■ **The exercise**: Reproduce the listing below without changes, except that pictures are left out.
#####
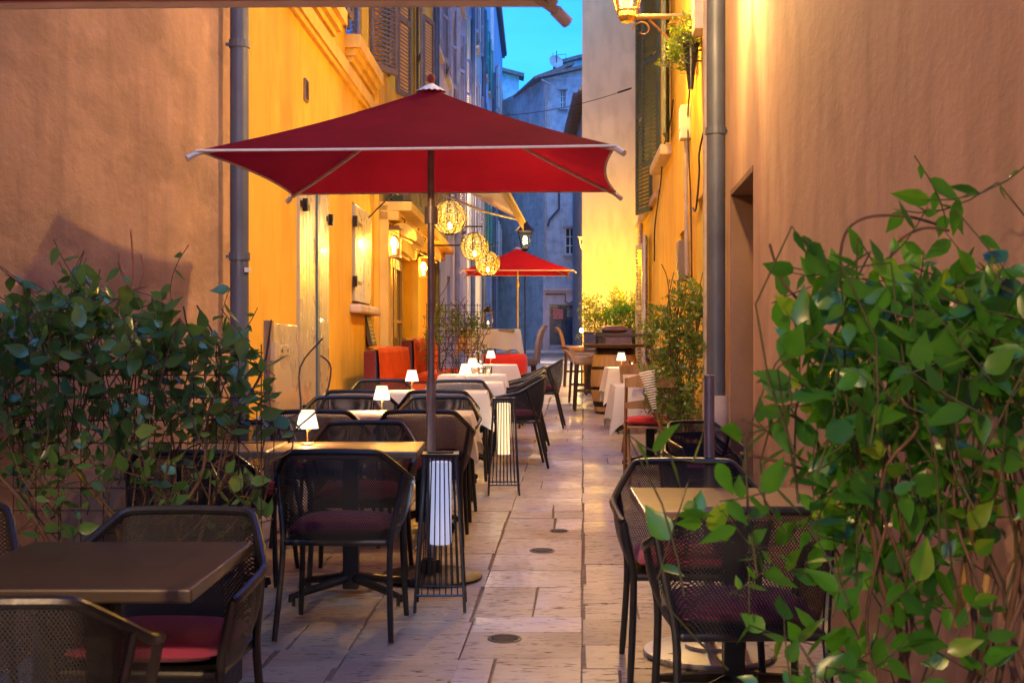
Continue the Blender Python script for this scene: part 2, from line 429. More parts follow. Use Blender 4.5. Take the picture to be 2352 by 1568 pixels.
# ------------------------------------------------------------------ walls
class Wall:
    """plane X = a + b*d; side=-1: building lies to -X, +1: to +X"""
    def __init__(s, a, b, side): s.a, s.b, s.side = a, b, side
    def x(s, d): return s.a + s.b * d
    def p(s, d, n=0, z=0):
        """n metres out of the wall into the lane"""
        L = math.hypot(1, s.b)
        return Vector((s.x(d) - s.side * n / L, d + s.side * n * s.b / L, z))
    @property
    def rz(s): return -math.atan(s.b)
def fbox(mb, w, d0, d1, n0, n1, z0, z1, tint=.5):
    P = [w.p(d0, n0, z0), w.p(d1, n0, z0), w.p(d1, n1, z0), w.p(d0, n1, z0), w.p(d0, n0, z1), w.p(d1, n0, z1), w.p(d1, n1, z1), w.p(d0, n1, z1)]
    mb.add(P, [(3, 2, 1, 0), (4, 5, 6, 7), (0, 1, 5, 4), (1, 2, 6, 5), (2, 3, 7, 6), (3, 0, 4, 7)], tint)
def facade(name, w, d0, d1, z1, m, openings=(), label='', depth=.32, thick=5, zb=-.3, cat='building'):
    """solid block with recessed openings (d0,d1,z0,z1)"""
    t = thing(name, label, cat, (0, 0, 0))
    ds = sorted({d0, d1, *[o[0] for o in openings], *[o[1] for o in openings]})
    zs = sorted({zb, z1, *[o[2] for o in openings], *[o[3] for o in openings]})
    mb = MB()
    for i in range(len(ds) - 1):
        for j in range(len(zs) - 1):
            a, b, c, e = ds[i], ds[i + 1], zs[j], zs[j + 1]
            if any(o[0] <= a and o[1] >= b and o[2] <= c and o[3] >= e for o in openings): continue
            mb.add([w.p(a, 0, c), w.p(b, 0, c), w.p(b, 0, e), w.p(a, 0, e)], [(0, 1, 2, 3)])
    for o in openings:
        a, b, c, e = o[:4]
        P = [w.p(a, 0, c), w.p(b, 0, c), w.p(b, 0, e), w.p(a, 0, e), w.p(a, -depth, c), w.p(b, -depth, c), w.p(b, -depth, e), w.p(a, -depth, e)]
        mb.add(P, [(0, 1, 5, 4), (1, 2, 6, 5), (2, 3, 7, 6), (3, 0, 4, 7), (4, 5, 6, 7)])
    P = [w.p(d0, 0, zb), w.p(d1, 0, zb), w.p(d1, -thick, zb), w.p(d0, -thick, zb), w.p(d0, 0, z1), w.p(d1, 0, z1), w.p(d1, -thick, z1), w.p(d0, -thick, z1)]
    mb.add(P, [(4, 5, 6, 7), (1, 2, 6, 5), (2, 3, 7, 6), (3, 0, 4, 7)])
    mb.build('wall', m, t)
    return t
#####
■ **Task result**:
Continue the Blender Python script for this scene: part 2, from line 429. More parts follow. Use Blender 4.5. Take the picture to be 2352 by 1568 pixels.
# ------------------------------------------------------------------ walls
class Wall:
    """plane X = a + b*d; side=-1: building lies to -X, +1: to +X"""
    def __init__(s, a, b, side): s.a, s.b, s.side = a, b, side
    def x(s, d): return s.a + s.b * d
    def p(s, d, n=0, z=0):
        """n metres out of the wall into the lane"""
        L = math.hypot(1, s.b)
        return Vector((s.x(d) - s.side * n / L, d + s.side * n * s.b / L, z))
    @property
    def rz(s): return -math.atan(s.b)
def fbox(mb, w, d0, d1, n0, n1, z0, z1, tint=.5):
    P = [w.p(d0, n0, z0), w.p(d1, n0, z0), w.p(d1, n1, z0), w.p(d0, n1, z0), w.p(d0, n0, z1), w.p(d1, n0, z1), w.p(d1, n1, z1), w.p(d0, n1, z1)]
    mb.add(P, [(3, 2, 1, 0), (4, 5, 6, 7), (0, 1, 5, 4), (1, 2, 6, 5), (2, 3, 7, 6), (3, 0, 4, 7)], tint)
def facade(name, w, d0, d1, z1, m, openings=(), label='', depth=.32, thick=5, zb=-.3, cat='building'):
    """solid block with recessed openings (d0,d1,z0,z1)"""
    t = thing(name, label, cat, (0, 0, 0))
    ds = sorted({d0, d1, *[o[0] for o in openings], *[o[1] for o in openings]})
    zs = sorted({zb, z1, *[o[2] for o in openings], *[o[3] for o in openings]})
    mb = MB()
    for i in range(len(ds) - 1):
        for j in range(len(zs) - 1):
            a, b, c, e = ds[i], ds[i + 1], zs[j], zs[j + 1]
            if any(o[0] <= a and o[1] >= b and o[2] <= c and o[3] >= e for o in openings): continue
            mb.add([w.p(a, 0, c), w.p(b, 0, c), w.p(b, 0, e), w.p(a, 0, e)], [(0, 1, 2, 3)])
    for o in openings:
        a, b, c, e = o[:4]
        P = [w.p(a, 0, c), w.p(b, 0, c), w.p(b, 0, e), w.p(a, 0, e), w.p(a, -depth, c), w.p(b, -depth, c), w.p(b, -depth, e), w.p(a, -depth, e)]
        mb.add(P, [(0, 1, 5, 4), (1, 2, 6, 5), (2, 3, 7, 6), (3, 0, 4, 7), (4, 5, 6, 7)])
    P = [w.p(d0, 0, zb), w.p(d1, 0, zb), w.p(d1, -thick, zb), w.p(d0, -thick, zb), w.p(d0, 0, z1), w.p(d1, 0, z1), w.p(d1, -thick, z1), w.p(d0, -thick, z1)]
    mb.add(P, [(4, 5, 6, 7), (1, 2, 6, 5), (2, 3, 7, 6), (3, 0, 4, 7)])
    mb.build('wall', m, t)
    return t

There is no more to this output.